L’astronomie ne se contente pas, depuis longtemps, de la seule lumière visible. Il y a l’UV, l’infrarouge, les rayonnements X, etc. Et bien évidemment, tout le domaine radio. Or, les émissions radio terrestres, que ce soient les téléphones portables et leurs relais, les stations de radio et de TV, les bornes WiFi, etc., créent une pollution radio. Certes, des organismes internationaux veillent à attribuer les fréquences radio afin de limiter les dégâts, mais parfois cela ne suffit pas. C’est un peu comme si vous essayiez d’écouter de la musique sur votre chaîne Hi-Fi avec une personne à côté de vous qui utilise une perceuse : vous allez rater pas mal d’informations musicales ! A l’image des grands télescopes professionnels qui sont implantés loin des zones urbaines pour fuir la pollution lumineuse, certains observatoires dans le domaine radio sont implantés dans des régions souvent désertiques à grande distance des infrastructures de notre civilisation pour minimiser cette pollution radio. C’est la stratégie du CAASTRO, un réseau d’antennes dédiées à l’astronomie implanté dans le désert australien et qui a été employé pour scruter SN 1987A dans le domaine radio.

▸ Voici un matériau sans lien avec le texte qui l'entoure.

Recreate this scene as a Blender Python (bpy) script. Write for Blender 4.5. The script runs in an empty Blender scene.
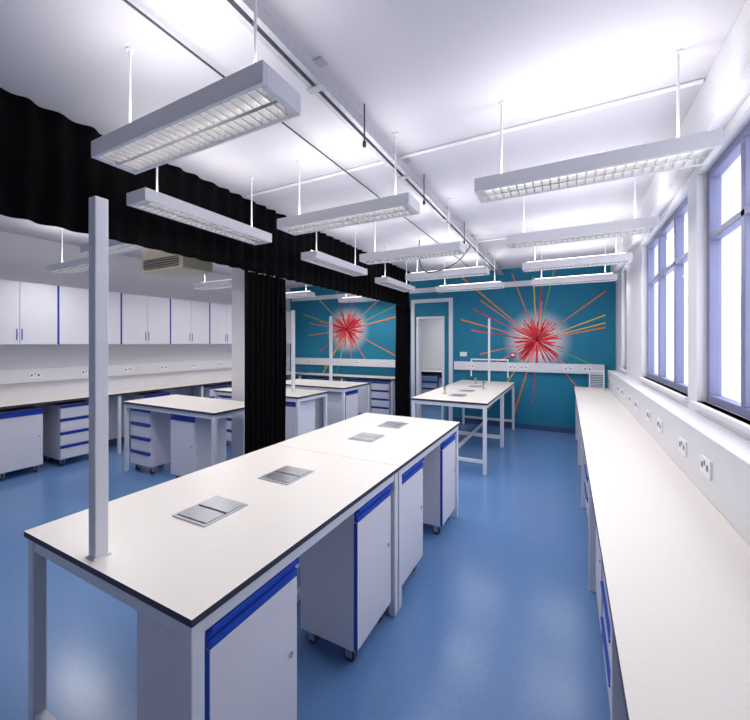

Quel intérêt scientifique y a-t-il à s'intéresser au passé des étoiles dans l'univers ? Cette avancée ouvre-t-elle la voie à d'autres découvertes ?

En science, tout se tient. Une découverte dans un domaine peut ainsi se révéler féconde dans d’autres sans qu’on ait pu le prévoir. Se pencher sur la vie des étoiles, y compris celles qui sont très différentes de notre Soleil, peut sembler moyennement utile. Mais pour mieux comprendre notre étoile et arriver à mieux prévoir certains de ses sursauts d’activités qui ont des conséquences pour nous (les éruptions solaires les plus fortes perturbent les télécommunications ou surchargent les réseaux électriques), il faut aussi comprendre le schéma général de toutes les étoiles dans leur diversité. De plus, les étoiles et notamment celles qui finissent leur vie de façon violente comme SN 1987A sont des sortes de laboratoires de physiques extrême : il s’y déroule des phénomènes d’une intensité qu’aucun labo sur Terre ne peut rêver de reproduire. Les scientifiques scrutent alors les lois de la physique jusque dans leurs retranchements pour ainsi dire et en identifient les limites pour éventuellement les affiner, voire les remettre en cause. Et sans ce type de recherche, on ne peut établir les fondations qui permettent plus tard de créer des applications plus tangibles. N’oublions pas que toute notre vie moderne repose sur des technologies qui n’existeraient pas si de la science fondamentale n’avait pas été faite depuis des siècles.